--- TASK OBJECTIVE ---
Reproduce each line from the first in the data through the line that contains "from mathutils import Vector, Matrix, noise" exactly; give nothing else.

--- SUPPLIED INFORMATION ---
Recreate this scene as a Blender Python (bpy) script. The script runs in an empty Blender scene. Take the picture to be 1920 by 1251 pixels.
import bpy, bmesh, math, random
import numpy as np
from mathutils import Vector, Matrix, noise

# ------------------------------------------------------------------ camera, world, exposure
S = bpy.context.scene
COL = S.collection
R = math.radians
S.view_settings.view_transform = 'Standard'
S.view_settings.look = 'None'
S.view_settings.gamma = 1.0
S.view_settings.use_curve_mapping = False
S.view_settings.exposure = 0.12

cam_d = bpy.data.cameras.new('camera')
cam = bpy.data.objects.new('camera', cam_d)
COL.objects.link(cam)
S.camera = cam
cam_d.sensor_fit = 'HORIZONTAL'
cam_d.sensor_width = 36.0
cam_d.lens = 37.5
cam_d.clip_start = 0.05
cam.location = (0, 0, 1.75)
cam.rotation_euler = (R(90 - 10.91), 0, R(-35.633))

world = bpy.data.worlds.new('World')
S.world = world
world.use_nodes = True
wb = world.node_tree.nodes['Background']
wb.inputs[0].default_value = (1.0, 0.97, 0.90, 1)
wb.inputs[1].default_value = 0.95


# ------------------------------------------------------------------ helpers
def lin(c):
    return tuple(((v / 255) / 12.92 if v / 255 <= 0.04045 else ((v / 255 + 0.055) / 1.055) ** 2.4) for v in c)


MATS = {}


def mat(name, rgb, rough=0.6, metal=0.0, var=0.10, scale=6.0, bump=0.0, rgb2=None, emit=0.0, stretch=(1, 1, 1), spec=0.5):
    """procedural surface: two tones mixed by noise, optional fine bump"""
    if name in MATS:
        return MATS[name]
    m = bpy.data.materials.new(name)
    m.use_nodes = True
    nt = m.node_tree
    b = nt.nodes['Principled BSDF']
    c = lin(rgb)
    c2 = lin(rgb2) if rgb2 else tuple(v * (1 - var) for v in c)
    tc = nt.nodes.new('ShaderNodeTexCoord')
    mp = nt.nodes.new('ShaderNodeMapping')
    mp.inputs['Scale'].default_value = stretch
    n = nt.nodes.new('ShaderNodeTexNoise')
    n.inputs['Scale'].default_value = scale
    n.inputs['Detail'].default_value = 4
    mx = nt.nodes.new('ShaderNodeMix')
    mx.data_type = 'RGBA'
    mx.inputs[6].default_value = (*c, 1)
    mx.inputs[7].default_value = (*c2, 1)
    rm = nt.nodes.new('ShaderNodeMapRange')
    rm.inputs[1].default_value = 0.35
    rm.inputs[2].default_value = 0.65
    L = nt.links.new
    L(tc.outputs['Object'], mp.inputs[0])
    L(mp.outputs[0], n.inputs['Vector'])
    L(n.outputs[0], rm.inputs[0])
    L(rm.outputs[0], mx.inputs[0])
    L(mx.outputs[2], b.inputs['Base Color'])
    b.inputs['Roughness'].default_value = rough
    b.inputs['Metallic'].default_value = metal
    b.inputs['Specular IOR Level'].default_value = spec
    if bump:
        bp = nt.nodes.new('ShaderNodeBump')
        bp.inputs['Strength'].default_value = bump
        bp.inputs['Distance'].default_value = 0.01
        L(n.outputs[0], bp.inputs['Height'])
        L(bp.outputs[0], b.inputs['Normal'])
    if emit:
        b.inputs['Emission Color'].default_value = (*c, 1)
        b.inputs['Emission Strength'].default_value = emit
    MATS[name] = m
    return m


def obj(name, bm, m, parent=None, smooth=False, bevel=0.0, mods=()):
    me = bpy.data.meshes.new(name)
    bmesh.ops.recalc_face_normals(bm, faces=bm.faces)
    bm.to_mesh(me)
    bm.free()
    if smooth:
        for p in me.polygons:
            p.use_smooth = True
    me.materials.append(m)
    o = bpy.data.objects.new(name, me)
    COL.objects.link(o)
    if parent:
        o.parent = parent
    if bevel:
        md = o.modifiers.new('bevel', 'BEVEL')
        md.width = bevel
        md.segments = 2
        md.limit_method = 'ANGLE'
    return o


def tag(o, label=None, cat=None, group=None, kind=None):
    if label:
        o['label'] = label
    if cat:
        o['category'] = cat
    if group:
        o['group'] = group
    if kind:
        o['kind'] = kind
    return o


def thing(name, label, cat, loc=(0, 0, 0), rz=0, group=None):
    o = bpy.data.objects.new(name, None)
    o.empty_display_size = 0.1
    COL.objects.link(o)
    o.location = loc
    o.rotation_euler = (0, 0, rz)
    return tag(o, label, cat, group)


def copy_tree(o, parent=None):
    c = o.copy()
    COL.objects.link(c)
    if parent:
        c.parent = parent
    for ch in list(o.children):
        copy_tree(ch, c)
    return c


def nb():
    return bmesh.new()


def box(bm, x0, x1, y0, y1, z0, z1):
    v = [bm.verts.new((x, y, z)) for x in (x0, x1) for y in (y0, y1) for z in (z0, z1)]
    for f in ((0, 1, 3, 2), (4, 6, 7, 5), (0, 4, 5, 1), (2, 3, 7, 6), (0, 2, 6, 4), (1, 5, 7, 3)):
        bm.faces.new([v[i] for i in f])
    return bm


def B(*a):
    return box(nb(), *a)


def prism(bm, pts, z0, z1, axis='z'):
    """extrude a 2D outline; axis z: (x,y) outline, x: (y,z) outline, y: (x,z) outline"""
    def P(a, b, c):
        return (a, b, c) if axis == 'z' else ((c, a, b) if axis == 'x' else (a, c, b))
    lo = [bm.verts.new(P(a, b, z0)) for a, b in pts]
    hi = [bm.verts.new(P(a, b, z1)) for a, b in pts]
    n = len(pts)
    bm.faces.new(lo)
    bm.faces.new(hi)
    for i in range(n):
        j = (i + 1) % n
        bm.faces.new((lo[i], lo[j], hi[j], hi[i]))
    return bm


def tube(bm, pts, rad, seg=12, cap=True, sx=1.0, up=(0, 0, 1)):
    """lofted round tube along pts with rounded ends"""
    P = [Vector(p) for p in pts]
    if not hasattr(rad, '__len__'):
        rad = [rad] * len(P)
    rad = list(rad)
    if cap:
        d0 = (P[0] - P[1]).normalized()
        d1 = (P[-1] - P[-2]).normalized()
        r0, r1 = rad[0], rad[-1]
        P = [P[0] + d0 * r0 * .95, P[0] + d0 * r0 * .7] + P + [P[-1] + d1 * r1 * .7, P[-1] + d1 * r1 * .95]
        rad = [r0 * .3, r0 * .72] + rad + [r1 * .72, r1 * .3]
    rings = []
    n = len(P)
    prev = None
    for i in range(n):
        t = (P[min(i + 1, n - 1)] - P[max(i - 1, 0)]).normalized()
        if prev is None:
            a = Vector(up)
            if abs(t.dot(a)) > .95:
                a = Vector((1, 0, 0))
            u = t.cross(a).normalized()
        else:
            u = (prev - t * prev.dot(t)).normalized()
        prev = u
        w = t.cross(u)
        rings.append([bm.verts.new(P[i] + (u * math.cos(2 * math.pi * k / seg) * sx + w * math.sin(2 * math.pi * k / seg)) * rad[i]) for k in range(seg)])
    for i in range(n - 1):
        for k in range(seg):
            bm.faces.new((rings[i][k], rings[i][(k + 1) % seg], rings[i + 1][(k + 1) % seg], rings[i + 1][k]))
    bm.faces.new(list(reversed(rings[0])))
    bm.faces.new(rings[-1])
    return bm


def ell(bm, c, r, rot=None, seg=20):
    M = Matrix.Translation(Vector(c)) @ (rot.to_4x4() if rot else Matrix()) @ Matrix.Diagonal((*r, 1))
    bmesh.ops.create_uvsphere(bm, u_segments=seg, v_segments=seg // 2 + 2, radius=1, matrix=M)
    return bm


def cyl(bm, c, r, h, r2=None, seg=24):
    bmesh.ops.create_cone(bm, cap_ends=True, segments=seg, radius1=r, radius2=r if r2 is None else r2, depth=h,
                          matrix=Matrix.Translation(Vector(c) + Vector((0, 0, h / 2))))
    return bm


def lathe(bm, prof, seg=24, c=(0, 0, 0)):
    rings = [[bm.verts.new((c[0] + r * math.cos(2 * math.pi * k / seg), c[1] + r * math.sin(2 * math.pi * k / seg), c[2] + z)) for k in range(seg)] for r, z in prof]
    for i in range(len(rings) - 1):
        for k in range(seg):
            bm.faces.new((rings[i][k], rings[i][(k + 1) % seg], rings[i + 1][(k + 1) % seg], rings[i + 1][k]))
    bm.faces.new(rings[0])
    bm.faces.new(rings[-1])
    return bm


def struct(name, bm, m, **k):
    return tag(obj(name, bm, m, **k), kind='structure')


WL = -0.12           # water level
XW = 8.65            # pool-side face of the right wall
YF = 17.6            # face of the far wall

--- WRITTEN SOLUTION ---
Recreate this scene as a Blender Python (bpy) script. The script runs in an empty Blender scene. Take the picture to be 1920 by 1251 pixels.
import bpy, bmesh, math, random
import numpy as np
from mathutils import Vector, Matrix, noise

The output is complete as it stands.